Date: Fri, 26 Oct 2001 16:34:12 +0200 (MET DST)
From: Pavel Kankovsky <[email protected]>
To: [email protected]Subject: The two bugs in Linux kernel: an interesting analogy
It seems there is an interesting analogy between the ptrace() bug
published Rafal Wojtczuk and a (much less dangerous) problem with disk
quotas published by Wojciech Purczynski.

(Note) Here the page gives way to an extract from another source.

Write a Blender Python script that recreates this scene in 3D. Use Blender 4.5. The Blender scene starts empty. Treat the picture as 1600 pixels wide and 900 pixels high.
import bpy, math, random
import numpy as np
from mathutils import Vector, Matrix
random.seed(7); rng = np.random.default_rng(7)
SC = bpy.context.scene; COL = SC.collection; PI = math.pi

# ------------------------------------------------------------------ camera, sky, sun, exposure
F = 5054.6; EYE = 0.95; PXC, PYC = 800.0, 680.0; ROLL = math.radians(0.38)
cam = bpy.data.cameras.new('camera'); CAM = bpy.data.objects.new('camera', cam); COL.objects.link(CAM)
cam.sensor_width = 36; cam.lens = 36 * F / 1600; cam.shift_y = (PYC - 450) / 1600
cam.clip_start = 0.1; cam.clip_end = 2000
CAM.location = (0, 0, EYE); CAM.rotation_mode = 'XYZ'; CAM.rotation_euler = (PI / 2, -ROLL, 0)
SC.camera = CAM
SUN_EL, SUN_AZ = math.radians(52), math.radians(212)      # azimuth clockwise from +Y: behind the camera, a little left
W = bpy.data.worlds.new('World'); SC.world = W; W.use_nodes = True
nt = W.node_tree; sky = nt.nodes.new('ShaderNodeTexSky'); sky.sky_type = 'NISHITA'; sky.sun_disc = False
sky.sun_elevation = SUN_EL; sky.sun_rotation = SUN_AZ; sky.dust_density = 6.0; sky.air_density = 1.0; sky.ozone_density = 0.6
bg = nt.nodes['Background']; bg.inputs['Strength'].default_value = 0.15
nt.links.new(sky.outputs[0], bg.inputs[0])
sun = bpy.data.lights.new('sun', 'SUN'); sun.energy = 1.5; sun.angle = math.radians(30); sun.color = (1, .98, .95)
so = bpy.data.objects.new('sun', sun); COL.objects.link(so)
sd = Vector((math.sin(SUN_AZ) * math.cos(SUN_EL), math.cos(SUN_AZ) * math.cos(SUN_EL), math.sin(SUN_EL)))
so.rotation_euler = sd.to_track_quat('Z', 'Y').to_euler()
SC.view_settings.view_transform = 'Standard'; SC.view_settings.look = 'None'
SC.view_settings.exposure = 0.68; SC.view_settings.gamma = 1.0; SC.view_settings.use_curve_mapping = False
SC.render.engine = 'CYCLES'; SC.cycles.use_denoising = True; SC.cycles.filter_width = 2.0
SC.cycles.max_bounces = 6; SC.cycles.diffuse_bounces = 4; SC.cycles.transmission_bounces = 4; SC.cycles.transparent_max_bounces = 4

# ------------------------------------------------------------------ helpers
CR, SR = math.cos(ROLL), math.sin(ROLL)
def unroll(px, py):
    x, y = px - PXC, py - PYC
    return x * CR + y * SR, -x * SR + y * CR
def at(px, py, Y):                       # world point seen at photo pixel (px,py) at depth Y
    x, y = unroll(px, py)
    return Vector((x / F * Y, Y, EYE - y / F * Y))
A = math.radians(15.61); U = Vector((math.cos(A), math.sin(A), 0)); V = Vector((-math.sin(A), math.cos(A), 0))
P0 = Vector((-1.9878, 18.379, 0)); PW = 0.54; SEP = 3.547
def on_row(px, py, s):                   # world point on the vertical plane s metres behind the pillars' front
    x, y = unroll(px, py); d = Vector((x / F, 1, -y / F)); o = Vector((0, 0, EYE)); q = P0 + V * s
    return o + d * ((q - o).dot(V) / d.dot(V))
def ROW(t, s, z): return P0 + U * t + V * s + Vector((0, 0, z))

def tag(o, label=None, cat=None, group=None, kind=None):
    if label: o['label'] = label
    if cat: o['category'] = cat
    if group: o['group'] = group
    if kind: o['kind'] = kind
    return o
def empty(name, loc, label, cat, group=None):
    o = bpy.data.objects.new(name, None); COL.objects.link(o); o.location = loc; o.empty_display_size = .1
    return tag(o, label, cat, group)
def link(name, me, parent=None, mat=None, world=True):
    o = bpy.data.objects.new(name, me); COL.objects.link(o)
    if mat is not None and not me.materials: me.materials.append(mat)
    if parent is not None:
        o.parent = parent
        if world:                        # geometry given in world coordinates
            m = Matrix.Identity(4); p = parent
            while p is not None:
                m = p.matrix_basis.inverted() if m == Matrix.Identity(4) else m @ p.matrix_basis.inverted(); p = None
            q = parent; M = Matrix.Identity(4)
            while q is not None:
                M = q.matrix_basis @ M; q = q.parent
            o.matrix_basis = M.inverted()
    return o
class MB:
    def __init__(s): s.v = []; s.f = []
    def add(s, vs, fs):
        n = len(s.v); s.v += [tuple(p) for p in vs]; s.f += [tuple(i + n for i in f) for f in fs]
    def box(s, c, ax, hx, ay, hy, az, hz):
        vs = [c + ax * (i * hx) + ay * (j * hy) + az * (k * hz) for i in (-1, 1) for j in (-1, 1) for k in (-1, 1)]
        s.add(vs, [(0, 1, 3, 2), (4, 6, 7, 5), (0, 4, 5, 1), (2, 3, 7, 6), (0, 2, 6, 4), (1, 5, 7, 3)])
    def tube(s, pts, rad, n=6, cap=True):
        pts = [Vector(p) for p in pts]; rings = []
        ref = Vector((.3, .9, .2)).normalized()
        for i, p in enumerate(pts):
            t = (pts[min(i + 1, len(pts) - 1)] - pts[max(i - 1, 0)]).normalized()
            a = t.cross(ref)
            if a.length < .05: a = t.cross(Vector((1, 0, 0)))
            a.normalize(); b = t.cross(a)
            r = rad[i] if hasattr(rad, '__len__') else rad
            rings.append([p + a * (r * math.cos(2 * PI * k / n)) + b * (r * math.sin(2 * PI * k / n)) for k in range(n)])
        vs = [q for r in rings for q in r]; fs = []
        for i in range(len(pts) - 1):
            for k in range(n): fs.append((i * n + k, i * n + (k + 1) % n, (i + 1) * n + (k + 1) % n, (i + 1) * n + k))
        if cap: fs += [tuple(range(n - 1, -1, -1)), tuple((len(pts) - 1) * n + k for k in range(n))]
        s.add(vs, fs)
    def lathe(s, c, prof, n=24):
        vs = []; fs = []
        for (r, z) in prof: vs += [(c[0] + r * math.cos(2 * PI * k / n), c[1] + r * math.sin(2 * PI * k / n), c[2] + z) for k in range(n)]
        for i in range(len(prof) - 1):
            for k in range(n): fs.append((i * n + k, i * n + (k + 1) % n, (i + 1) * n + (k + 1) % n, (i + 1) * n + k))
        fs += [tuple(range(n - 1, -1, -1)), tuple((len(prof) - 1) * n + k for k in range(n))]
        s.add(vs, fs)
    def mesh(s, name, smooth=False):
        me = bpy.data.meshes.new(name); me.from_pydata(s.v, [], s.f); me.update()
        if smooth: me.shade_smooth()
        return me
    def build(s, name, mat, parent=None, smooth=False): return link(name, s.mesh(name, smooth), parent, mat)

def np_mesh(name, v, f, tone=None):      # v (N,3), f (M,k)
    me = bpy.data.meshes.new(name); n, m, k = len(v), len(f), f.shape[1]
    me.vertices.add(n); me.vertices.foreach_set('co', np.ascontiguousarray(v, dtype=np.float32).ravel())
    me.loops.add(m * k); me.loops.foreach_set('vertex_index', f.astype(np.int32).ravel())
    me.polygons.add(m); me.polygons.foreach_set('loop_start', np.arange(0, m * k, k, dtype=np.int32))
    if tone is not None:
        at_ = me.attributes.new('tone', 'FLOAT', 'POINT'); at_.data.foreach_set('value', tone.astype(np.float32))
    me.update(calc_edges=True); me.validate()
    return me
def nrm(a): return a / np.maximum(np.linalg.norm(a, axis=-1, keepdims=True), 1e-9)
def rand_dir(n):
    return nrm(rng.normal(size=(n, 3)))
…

In both cases, a program running
with elevated privileges inherits something (a traced process, a file
descriptor), and in both cases, it exercises its privileges on that
thing (in the first case, a traced process is allowed to execute
a setuid/setgid program (*); in the second case, the file is allowed
to grow past its owner's disk quota).
Apparently, it is not a good idea to mix two styles of access checks:
immediate checks using current process' credentials and checks based
the possession of some sort of "capability" (i.e. a file descriptor)
that has been acquired in the past (perhaps using different credentials).
(*) Such a feature can be quite useful...assuming it is not implemented
in a way that introduces a big security hole.
--Pavel Kankovsky aka Peak [ Boycott Microsoft--http://www.vcnet.com/bms ]
"Resistance is futile. Open your source code and prepare for assimilation."